Raw data:
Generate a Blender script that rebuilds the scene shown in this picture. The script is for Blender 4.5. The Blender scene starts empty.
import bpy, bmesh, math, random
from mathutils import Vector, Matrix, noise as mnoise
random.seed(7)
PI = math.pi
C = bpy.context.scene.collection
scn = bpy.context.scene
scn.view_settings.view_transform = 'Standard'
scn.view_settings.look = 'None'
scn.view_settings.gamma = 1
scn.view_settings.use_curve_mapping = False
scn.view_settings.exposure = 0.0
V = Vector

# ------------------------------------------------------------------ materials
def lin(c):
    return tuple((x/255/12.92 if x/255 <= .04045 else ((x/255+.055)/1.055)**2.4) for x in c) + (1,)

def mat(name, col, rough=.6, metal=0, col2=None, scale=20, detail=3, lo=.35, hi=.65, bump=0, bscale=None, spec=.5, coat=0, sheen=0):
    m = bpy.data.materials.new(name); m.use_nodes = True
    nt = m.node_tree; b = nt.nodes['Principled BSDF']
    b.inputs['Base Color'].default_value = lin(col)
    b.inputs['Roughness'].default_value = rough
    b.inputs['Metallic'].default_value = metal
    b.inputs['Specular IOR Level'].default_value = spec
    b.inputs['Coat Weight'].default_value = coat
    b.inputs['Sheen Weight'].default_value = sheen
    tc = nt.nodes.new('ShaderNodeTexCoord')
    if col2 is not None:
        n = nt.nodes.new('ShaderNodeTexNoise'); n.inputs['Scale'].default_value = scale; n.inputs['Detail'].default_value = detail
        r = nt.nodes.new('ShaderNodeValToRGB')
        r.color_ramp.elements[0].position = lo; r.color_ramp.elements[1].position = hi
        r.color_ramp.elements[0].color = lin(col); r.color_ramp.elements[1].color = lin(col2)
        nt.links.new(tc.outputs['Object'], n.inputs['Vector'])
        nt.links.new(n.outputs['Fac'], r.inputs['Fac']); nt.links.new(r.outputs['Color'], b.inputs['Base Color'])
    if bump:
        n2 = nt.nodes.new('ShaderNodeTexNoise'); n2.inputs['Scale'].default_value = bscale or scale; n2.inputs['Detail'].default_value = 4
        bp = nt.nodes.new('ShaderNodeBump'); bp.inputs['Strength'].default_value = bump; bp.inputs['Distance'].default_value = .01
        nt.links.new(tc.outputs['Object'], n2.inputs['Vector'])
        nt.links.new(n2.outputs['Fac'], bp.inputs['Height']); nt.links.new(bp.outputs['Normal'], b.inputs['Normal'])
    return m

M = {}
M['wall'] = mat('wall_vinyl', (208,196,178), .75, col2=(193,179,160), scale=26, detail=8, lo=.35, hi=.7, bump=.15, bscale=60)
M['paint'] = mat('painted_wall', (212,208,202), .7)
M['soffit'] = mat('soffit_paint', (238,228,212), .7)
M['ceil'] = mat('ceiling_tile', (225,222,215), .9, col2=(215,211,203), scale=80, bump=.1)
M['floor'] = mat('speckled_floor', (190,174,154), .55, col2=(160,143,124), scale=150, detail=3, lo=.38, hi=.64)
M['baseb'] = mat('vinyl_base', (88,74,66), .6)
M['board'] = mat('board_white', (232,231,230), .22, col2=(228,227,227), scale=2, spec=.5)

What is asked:
Output the whole listing above again, word for word.

Solution to the problem:
Generate a Blender script that rebuilds the scene shown in this picture. The script is for Blender 4.5. The Blender scene starts empty.
import bpy, bmesh, math, random
from mathutils import Vector, Matrix, noise as mnoise
random.seed(7)
PI = math.pi
C = bpy.context.scene.collection
scn = bpy.context.scene
scn.view_settings.view_transform = 'Standard'
scn.view_settings.look = 'None'
scn.view_settings.gamma = 1
scn.view_settings.use_curve_mapping = False
scn.view_settings.exposure = 0.0
V = Vector

# ------------------------------------------------------------------ materials
def lin(c):
    return tuple((x/255/12.92 if x/255 <= .04045 else ((x/255+.055)/1.055)**2.4) for x in c) + (1,)

def mat(name, col, rough=.6, metal=0, col2=None, scale=20, detail=3, lo=.35, hi=.65, bump=0, bscale=None, spec=.5, coat=0, sheen=0):
    m = bpy.data.materials.new(name); m.use_nodes = True
    nt = m.node_tree; b = nt.nodes['Principled BSDF']
    b.inputs['Base Color'].default_value = lin(col)
    b.inputs['Roughness'].default_value = rough
    b.inputs['Metallic'].default_value = metal
    b.inputs['Specular IOR Level'].default_value = spec
    b.inputs['Coat Weight'].default_value = coat
    b.inputs['Sheen Weight'].default_value = sheen
    tc = nt.nodes.new('ShaderNodeTexCoord')
    if col2 is not None:
        n = nt.nodes.new('ShaderNodeTexNoise'); n.inputs['Scale'].default_value = scale; n.inputs['Detail'].default_value = detail
        r = nt.nodes.new('ShaderNodeValToRGB')
        r.color_ramp.elements[0].position = lo; r.color_ramp.elements[1].position = hi
        r.color_ramp.elements[0].color = lin(col); r.color_ramp.elements[1].color = lin(col2)
        nt.links.new(tc.outputs['Object'], n.inputs['Vector'])
        nt.links.new(n.outputs['Fac'], r.inputs['Fac']); nt.links.new(r.outputs['Color'], b.inputs['Base Color'])
    if bump:
        n2 = nt.nodes.new('ShaderNodeTexNoise'); n2.inputs['Scale'].default_value = bscale or scale; n2.inputs['Detail'].default_value = 4
        bp = nt.nodes.new('ShaderNodeBump'); bp.inputs['Strength'].default_value = bump; bp.inputs['Distance'].default_value = .01
        nt.links.new(tc.outputs['Object'], n2.inputs['Vector'])
        nt.links.new(n2.outputs['Fac'], bp.inputs['Height']); nt.links.new(bp.outputs['Normal'], b.inputs['Normal'])
    return m

M = {}
M['wall'] = mat('wall_vinyl', (208,196,178), .75, col2=(193,179,160), scale=26, detail=8, lo=.35, hi=.7, bump=.15, bscale=60)
M['paint'] = mat('painted_wall', (212,208,202), .7)
M['soffit'] = mat('soffit_paint', (238,228,212), .7)
M['ceil'] = mat('ceiling_tile', (225,222,215), .9, col2=(215,211,203), scale=80, bump=.1)
M['floor'] = mat('speckled_floor', (190,174,154), .55, col2=(160,143,124), scale=150, detail=3, lo=.38, hi=.64)
M['baseb'] = mat('vinyl_base', (88,74,66), .6)
M['board'] = mat('board_white', (232,231,230), .22, col2=(228,227,227), scale=2, spec=.5)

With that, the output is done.